Brand new thing from Stephen “Genius” McGregor that makes me kinda glad we did a Beat Construction profile on him back in F48. I first heard it through my dudes at Federation Sound who seemed to have it before anybody, but I can sum up it’s future in two words: Get Familiar. McGregor’s basic attack seems to be to include every sound he can think of. The backbone is a Texas 2-step of grimy Spanish guitar and uprock beat. Military drumlines and warbley electronic voices pile on top and then in some versions it breaks down to what sounds like a north African saaidi rhythm. It feels like a potential classic along the lines of “Bookshelf” or “Showtime,” a riddim strong enough to a) run by itself and b) bring the best out of every deejay that touches it. Mavado achieves a new level of skin-crawl when the riddim evaporates into ghostly wind and he moans Nah bleach wit cream / Me bleeeach wit me m-16 (for non-patois speakers: ‘bleach’ is Kingstonian for ‘keeping watch til sunrise’. Useful verb.). That part’s in his same “Rise Crime” cadence but so ominously slo-mo it sounds altered by time-stretch or Robitussin. But then he goes off on this crazy Sorrow dat / Bumboclot Arawak / Arafat flow, tripling up the internal rhyme schemes like he thinks he’s Bun B or something (tranzlator’s crew: the Arawak were the native Americans who inhabitated Jamaica before the Spanish came. Bumboclot is a bad word. If you don’t know who Arafat is, god help you.) That one is definitely the standout but there’s equally strong cuts by new dude Jim Laden (oh yes. he did.) and Frisco Kid, a criminally under-rated veteran who’s been killing riddims outta road since the original “Showtime”.

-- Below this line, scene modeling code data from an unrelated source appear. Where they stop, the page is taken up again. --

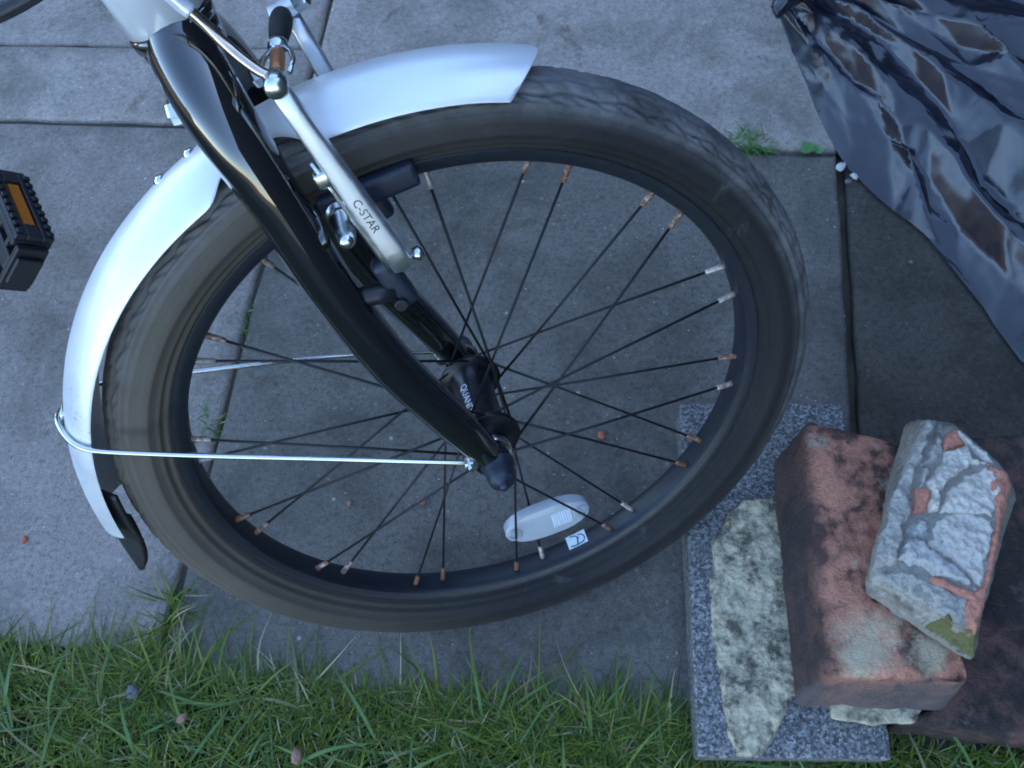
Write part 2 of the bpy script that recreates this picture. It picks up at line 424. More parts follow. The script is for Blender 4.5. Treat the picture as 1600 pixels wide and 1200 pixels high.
# bedding under the slabs (dirt that shows in the joints)
def grid_mesh(name, a0, a1, b0, b1, na, nb, zf):
    vs = []; fs = []
    for j in range(nb+1):
        for i in range(na+1):
            a = a0+(a1-a0)*i/na; b = b0+(b1-b0)*j/nb; p = AB(a, b); vs.append((p.x, p.y, zf(p.x, p.y)))
    for j in range(nb):
        for i in range(na):
            k = j*(na+1)+i; fs.append((k, k+1, k+na+2, k+na+1))
    return new_mesh(name, vs, fs)
pav = link('patio', grid_mesh('patio', -1.9, 1.9, -.60, 1.85, 190, 120,
     lambda x, y: -.0055+.004*noise.noise(Vector((x*24, y*24, 3)))+.003*noise.noise(Vector((x*80, y*80, 5)))-(.009 if x > .2 else 0)), M['soil'])
tag(pav, kind='structure')
def slab(a0, a1, b0, b1, mat, dz=0., tx=0., ty=0., seed=0):
    """one paving slab with slightly chipped, rounded edges"""
    rnd = random.Random(seed); n = 14
    ring = []
    cs = [(a0, b0), (a1, b0), (a1, b1), (a0, b1)]
    for k in range(4):
        p = cs[k]; q = cs[(k+1) % 4]
        for i in range(n):
            t = i/n; ring.append((p[0]+(q[0]-p[0])*t, p[1]+(q[1]-p[1])*t))
    ca, cb = (a0+a1)/2, (b0+b1)/2
    vs = []; fs = []; m = len(ring)
    lv = [(-.05, 0.), (-.006, 0.), (-.0015, .0012), (0., .005), (0., .03)]
    for li, (z, ins) in enumerate(lv):
        for i, (a, b) in enumerate(ring):
            jit = .0022*noise.noise(Vector((a*26+seed, b*26, 1.3)))+.0012*noise.noise(Vector((a*90, b*90+seed, 4)))
            chip = max(0, noise.noise(Vector((a*16, b*16, seed*2.7)))-.42)*.02
            da = a-ca; db = b-cb; L = 1
            k = ins+jit*(li > 0)+(chip if li >= 2 else 0)
            hx = (a1-a0)/2; hy = (b1-b0)/2
            fa = max(0, 1-k/hx) if hx else 1; fb = max(0, 1-k/hy)
            p = AB(ca+da*fa, cb+db*fb); zz = z+dz+da*tx+db*ty-(chip*.5 if li >= 3 else 0)
            if li == 3: zz -= chip*.3
            vs.append((p.x, p.y, zz))
    for li in range(len(lv)-1):
        for i in range(m):
            i2 = (i+1) % m; fs.append((li*m+i, li*m+i2, (li+1)*m+i2, (li+1)*m+i))
    fs.append(tuple(range((len(lv)-1)*m, len(lv)*m)))
    o = link('paving_slab', new_mesh('paving_slab', vs, fs, True), mat, pav)
    return o
g = .0027
slab(-.61+g, 0-g, -.60, 0-g, M['concrete_a'], 0, 0, 0, 1)                       # the slab under the wheel
slab(-.61+g, 0-g-.001, 0+g, .60-g, M['concrete_b'], .002, 0, .002, 2)           # above
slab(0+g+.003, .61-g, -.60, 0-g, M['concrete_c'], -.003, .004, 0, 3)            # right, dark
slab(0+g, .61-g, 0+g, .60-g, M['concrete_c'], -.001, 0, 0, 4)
slab(-1.22+g, -.61-g, -.585, .015-g, M['concrete_d'], .001, 0, 0, 5)            # left
slab(-1.22+g, -.61-g, .015+g, .138-g*.8, M['concrete_b'], .002, 0, .01, 6)      # narrow strip
slab(-1.22+g, -.61-g, .138+g*.8, .74-g, M['concrete_b'], 0, 0, 0, 7)
slab(-1.83+g, -1.22-g, -.585, .015-g, M['concrete_a'], 0, 0, 0, 8)
slab(-1.83+g, -1.22-g, .015+g, .61-g, M['concrete_b'], 0, 0, 0, 9)
slab(-.61+g, 0-g, .61+g, 1.21-g, M['concrete_a'], 0, 0, 0, 10)
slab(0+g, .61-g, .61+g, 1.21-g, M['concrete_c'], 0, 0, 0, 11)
slab(-1.22+g, -.61-g, .74+g, 1.34-g, M['concrete_a'], 0, 0, 0, 12)
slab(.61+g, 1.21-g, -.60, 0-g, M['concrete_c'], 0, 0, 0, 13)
slab(.61+g, 1.21-g, 0+g, .6-g, M['concrete_a'], 0, 0, 0, 14)
slab(.61+g, 1.21-g, .61+g, 1.21-g, M['concrete_a'], 0, 0, 0, 15)

lawn = link('lawn', grid_mesh('lawn', -2.2, 2.2, -2.2, -.597, 200, 80,
     lambda x, y: -.014+.010*noise.noise(Vector((x*22, y*22, 9)))), M['lawn_soil'])
tag(lawn, kind='structure')

# ------------------------------------------------------------------ unseen walls and fences added to shade the patio and shape reflections
def mat_added_wall():
    t = NT('added_wall_brick'); b = t.n('ShaderNodeTexBrick'); b.inputs['Scale'].default_value = 1
    b.inputs['Brick Width'].default_value = .225; b.inputs['Row Height'].default_value = .075; b.inputs['Mortar Size'].default_value = .008
    b.inputs['Color1'].default_value = (.030, .031, .036, 1); b.inputs['Color2'].default_value = (.022, .023, .027, 1); b.inputs['Mortar'].default_value = (.045, .046, .05, 1)
    mp_ = t.n('ShaderNodeMapping'); mp_.inputs['Rotation'].default_value = (PI/2, 0, PI/2)
    c = t.n('ShaderNodeCombineXYZ'); s_ = t.n('ShaderNodeSeparateXYZ'); t.l(t.tc.outputs['Object'], s_.inputs[0])
    t.l(s_.outputs[1], c.inputs[0]); t.l(s_.outputs[2], c.inputs[1]); t.l(c.outputs[0], b.inputs[0])
    t.col(b.outputs[0]); t.rough(.9); t.bump(b.outputs['Fac'], -.5, .004); return t.m
M['house'] = mat_added_wall()
M['fence'] = mat_simple('added_fence_timber', (.075, .064, .052), .85, 0, .3, 40, .5, .003, .4, 12)
hw_ = link('added_house_wall', box_mesh('added_house_wall', .3, 12, 3.3, .01, 1, Matrix.Translation((2.35, .5, 1.6)), False), M['house'])  # unseen wall, added to keep sun and part of the sky off the patio
tag(hw_, 'unseen dark grey brick wall added on the right to shade the patio', 'wall')
hx_ = link('added_corner_wall', box_mesh('added_corner_wall', 2.6, .3, 3.9, .01, 1, Matrix.Translation((1.88, 2.25, 1.9)), False), M['house'])  # unseen wall, added so the bag folds reflect something dark
tag(hx_, 'unseen dark brick wall added at far right to darken the bag reflections', 'wall')
fc = bpy.data.objects.new('added_fence', None); COL.objects.link(fc); fc.location = (-.6, 2.6, 0)  # unseen fence, added to narrow the open sky beyond the patio
tag(fc, 'unseen brown timber panel fence added beyond the patio to cut skylight', 'fence')
fb0 = box_mesh('board', .14, .02, 1.75, .004, 1, None, False)
for i in range(32):
    o_ = link('board', fb0, M['fence'], fc, (-2.3+i*.143, .012*(i % 2), .92))
for i in range(3):
    link('post', box_mesh('post', .09, .09, 1.95, .006, 1, None, False), M['fence'], fc, (-2.3+i*2.25, .07, .93))

fd = bpy.data.objects.new('added_fence', None); COL.objects.link(fd); fd.location = (-4.4, .4, 0); fd.rotation_euler = (0, 0, PI/2)  # unseen fence, added to hide the bright horizon from the glossy fork
tag(fd, 'unseen brown timber panel fence added on the left for the fork reflections', 'fence')
fb1 = box_mesh('board', .14, .02, 1.15, .004, 1, None, False)
for i in range(40):
    link('board', fb1, M['fence'], fd, (-2.86+i*.143, .012*(i % 2), .56))
for i in range(3):
    link('post', box_mesh('post', .09, .09, 1.3, .006, 1, None, False), M['fence'], fd, (-2.6+i*2.6, .07, .61))

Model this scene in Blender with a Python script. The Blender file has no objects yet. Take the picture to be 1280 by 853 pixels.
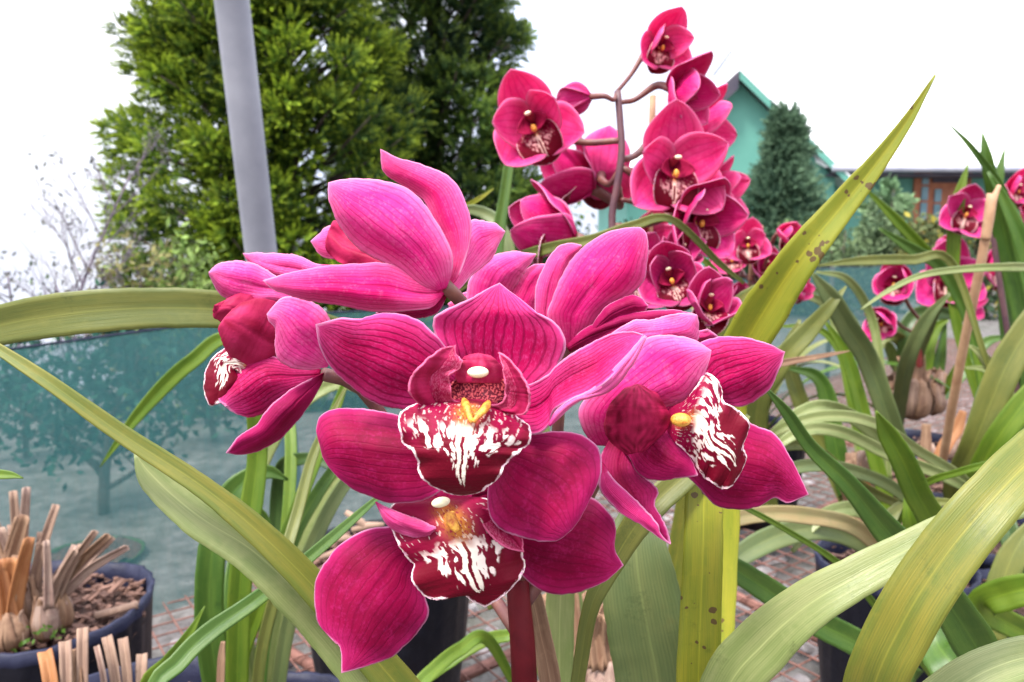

Download: Foundation throwback blend
“Darker Shade” riddim:
Cherine Anderson - “Kingston State of Mind”
Vegas - “Lean Wid it Rock Wid It”
“Prison Oval Rock” riddim:
Vegas - “Muss Come a Road”
“Baltimore” riddim:
Mitch - “Want No More”
“Tune In” riddim:
“Tune In” - Bounty Killer & Sugar Minnott
“I Do Love You” riddim:
“I Do Love You” - Shinehead
“Heaven Only Knows” - Tony Curtis
“Loves You Back” - Frankie Paul
“Non-Stop Loving “ - Sizzla
Throwback is always in style in Jamaica, but since the X-mas dance season, there’s been a ton of 45s in this vein. A lot are Sly & Robbie versions on their Taxi label—the popularity of Vegas’ “Lean Wid It” apparently inspired both Cherine Anderson’s version and a brand new Vegas throwback on Barrington’s immortal “Prison Oval Rock.” But there’s also a set from Stone Love hitting back a Studio One classic in their trademark style.